## START Stored data

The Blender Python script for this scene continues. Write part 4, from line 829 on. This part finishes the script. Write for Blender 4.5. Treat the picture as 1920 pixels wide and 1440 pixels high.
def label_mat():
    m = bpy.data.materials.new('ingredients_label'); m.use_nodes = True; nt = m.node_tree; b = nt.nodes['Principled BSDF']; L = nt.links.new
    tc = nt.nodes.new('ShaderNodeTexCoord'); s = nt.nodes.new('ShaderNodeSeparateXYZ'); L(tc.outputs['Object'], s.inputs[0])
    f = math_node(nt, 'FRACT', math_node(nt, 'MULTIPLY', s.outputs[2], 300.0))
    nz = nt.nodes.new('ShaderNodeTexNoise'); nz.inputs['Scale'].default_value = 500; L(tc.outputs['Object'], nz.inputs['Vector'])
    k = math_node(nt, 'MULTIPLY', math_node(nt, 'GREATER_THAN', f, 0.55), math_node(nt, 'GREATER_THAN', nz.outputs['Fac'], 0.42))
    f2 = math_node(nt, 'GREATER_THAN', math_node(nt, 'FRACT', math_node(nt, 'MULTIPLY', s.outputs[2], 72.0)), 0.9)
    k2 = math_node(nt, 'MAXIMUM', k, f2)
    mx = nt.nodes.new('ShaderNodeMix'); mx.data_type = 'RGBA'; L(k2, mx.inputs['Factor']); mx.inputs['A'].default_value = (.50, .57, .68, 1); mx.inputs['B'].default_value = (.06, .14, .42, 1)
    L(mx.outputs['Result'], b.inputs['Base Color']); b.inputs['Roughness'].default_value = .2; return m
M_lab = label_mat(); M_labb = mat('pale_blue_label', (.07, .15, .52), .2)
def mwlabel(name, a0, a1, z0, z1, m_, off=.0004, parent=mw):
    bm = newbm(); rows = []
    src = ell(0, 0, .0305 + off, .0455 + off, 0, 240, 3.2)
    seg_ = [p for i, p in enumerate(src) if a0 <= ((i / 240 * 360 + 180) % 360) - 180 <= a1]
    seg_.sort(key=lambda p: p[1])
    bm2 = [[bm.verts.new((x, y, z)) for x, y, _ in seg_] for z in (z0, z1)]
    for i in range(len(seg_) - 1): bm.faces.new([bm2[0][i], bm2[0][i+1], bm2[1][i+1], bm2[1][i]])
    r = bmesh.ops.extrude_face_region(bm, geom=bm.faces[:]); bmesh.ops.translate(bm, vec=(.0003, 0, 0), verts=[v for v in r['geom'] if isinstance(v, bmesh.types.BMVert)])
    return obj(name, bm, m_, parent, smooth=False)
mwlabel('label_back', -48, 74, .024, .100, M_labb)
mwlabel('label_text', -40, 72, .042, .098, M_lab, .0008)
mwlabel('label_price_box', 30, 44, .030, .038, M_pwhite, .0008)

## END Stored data

Aim of the exercise ->
Copy out the whole listing exactly; please set it all down.

Full solution ->
The Blender Python script for this scene continues. Write part 4, from line 829 on. This part finishes the script. Write for Blender 4.5. Treat the picture as 1920 pixels wide and 1440 pixels high.
def label_mat():
    m = bpy.data.materials.new('ingredients_label'); m.use_nodes = True; nt = m.node_tree; b = nt.nodes['Principled BSDF']; L = nt.links.new
    tc = nt.nodes.new('ShaderNodeTexCoord'); s = nt.nodes.new('ShaderNodeSeparateXYZ'); L(tc.outputs['Object'], s.inputs[0])
    f = math_node(nt, 'FRACT', math_node(nt, 'MULTIPLY', s.outputs[2], 300.0))
    nz = nt.nodes.new('ShaderNodeTexNoise'); nz.inputs['Scale'].default_value = 500; L(tc.outputs['Object'], nz.inputs['Vector'])
    k = math_node(nt, 'MULTIPLY', math_node(nt, 'GREATER_THAN', f, 0.55), math_node(nt, 'GREATER_THAN', nz.outputs['Fac'], 0.42))
    f2 = math_node(nt, 'GREATER_THAN', math_node(nt, 'FRACT', math_node(nt, 'MULTIPLY', s.outputs[2], 72.0)), 0.9)
    k2 = math_node(nt, 'MAXIMUM', k, f2)
    mx = nt.nodes.new('ShaderNodeMix'); mx.data_type = 'RGBA'; L(k2, mx.inputs['Factor']); mx.inputs['A'].default_value = (.50, .57, .68, 1); mx.inputs['B'].default_value = (.06, .14, .42, 1)
    L(mx.outputs['Result'], b.inputs['Base Color']); b.inputs['Roughness'].default_value = .2; return m
M_lab = label_mat(); M_labb = mat('pale_blue_label', (.07, .15, .52), .2)
def mwlabel(name, a0, a1, z0, z1, m_, off=.0004, parent=mw):
    bm = newbm(); rows = []
    src = ell(0, 0, .0305 + off, .0455 + off, 0, 240, 3.2)
    seg_ = [p for i, p in enumerate(src) if a0 <= ((i / 240 * 360 + 180) % 360) - 180 <= a1]
    seg_.sort(key=lambda p: p[1])
    bm2 = [[bm.verts.new((x, y, z)) for x, y, _ in seg_] for z in (z0, z1)]
    for i in range(len(seg_) - 1): bm.faces.new([bm2[0][i], bm2[0][i+1], bm2[1][i+1], bm2[1][i]])
    r = bmesh.ops.extrude_face_region(bm, geom=bm.faces[:]); bmesh.ops.translate(bm, vec=(.0003, 0, 0), verts=[v for v in r['geom'] if isinstance(v, bmesh.types.BMVert)])
    return obj(name, bm, m_, parent, smooth=False)
mwlabel('label_back', -48, 74, .024, .100, M_labb)
mwlabel('label_text', -40, 72, .042, .098, M_lab, .0008)
mwlabel('label_price_box', 30, 44, .030, .038, M_pwhite, .0008)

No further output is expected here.